As long as executives can embrace a mindset of results and trust, understanding that our teams have the maturity to do the right thing, then most can also do the right thing on the 25th -- sip the eggnog and baste the turkey. I knew a skeptical executive who believed that remote work is acceptable for repetitive analytical tasks, or system support, or project management oversight, but not for the rough and tumble strategizing and preparation for board discussions. “Executives need to be in the room together,” he stated bluntly. I asked, why? Isn’t your technology team equipped to create the virtual experience? Why isn’t “the room” riding on the network? Technology is forging -- has already forged(!) -- the way to make that a reality.

In my piece on 5G, I recommended use case analysis and preparation for bandwidth transformation. Well, I’m not recommending anymore. I’m imploring. The use cases include your executive communications.

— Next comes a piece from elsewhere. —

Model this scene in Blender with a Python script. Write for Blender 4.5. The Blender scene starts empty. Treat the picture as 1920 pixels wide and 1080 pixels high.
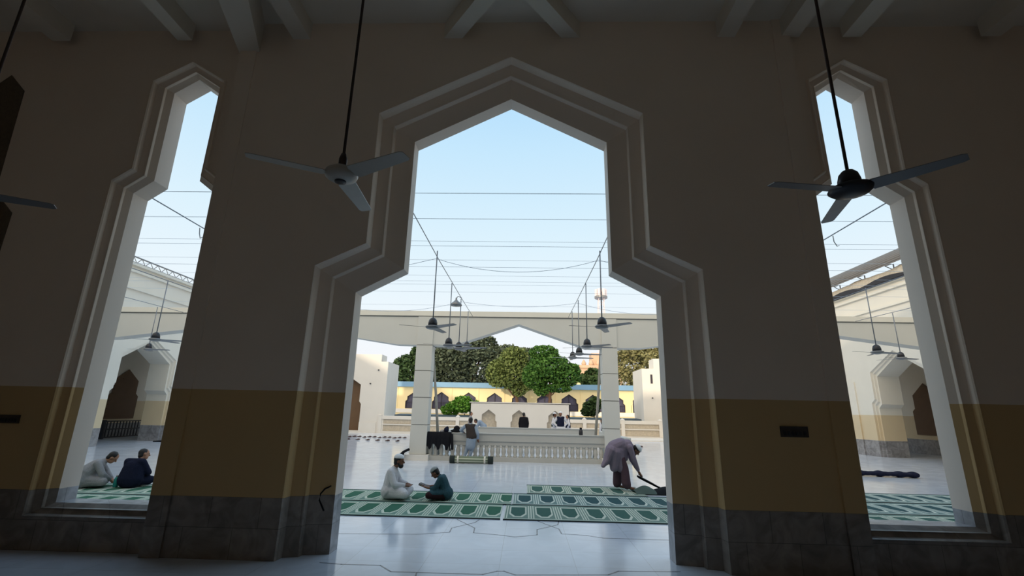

If remote activities are not a planned and qualified use case, then you aren’t understanding your company; you really aren’t structuring your value chain, internal processes nor expectations around a future that is imminent – not simply plausible. Your information technology strategy sees relationships (internal and external, international and domestic, in the sea and in the sky) as accessible and intimately valuable as a working lunch inside a brick and mortar cafeteria. Embrace the cyber-fed collaboration that brings your colleagues and firms into your space, and brings your space into theirs.

Are you the executive who paints the picture of that future? The art in the exercise is envisaging the day-in-the-life. Precisely how will we engage and connect? How will we shake hands if Skype or WebEx is our medium? As information officer you must create the scene, all while explaining the technology, the security concerns, the costs and the virtual handshake. You are the artist who crafts the scene and sells the imagery. And your partner in HR will help you explain that this is the journey to work/life balance – better yet, it is the journey to life’s balance.

Informal chats are no longer technically clumsy; in-app chats are an eye-shift away, or can be disabled. The incessant move to cyber relations is a joy, not a shame. Our teams and our educational institutions must ready tomorrow’s leaders and professionals -- how to engage in virtual embraces and holographic handshakes. Team communications are not dependent on skyscrapers, housing a 2,000 person, 9- 5 workforce. We can be available from Manhattan to the moon, from Tribeca to Tranquility Base. Our teams and professionals must master not just their technical arts, but also their communication discipline over virtual connections. They have the gift of time as long as they have the strength and insight to control it.

The monster footprints of multi-acre headquarter buildings are becoming as obsolete as 1990s suburban malls. That hangar-sized cafeteria shall be a remembrance, as distant as a 1903 horse-drawn sleigh from Meet Me in St. Louis. The hallway, “bubbler conversation” is not inhibited nor lost by our distance; it is enhanced and transformed through our electronics – as long as we know how and when to use them. We have the time.

Echoing Judy Garland, to every fellow traveler and friend, have yourself a merry little Christmas.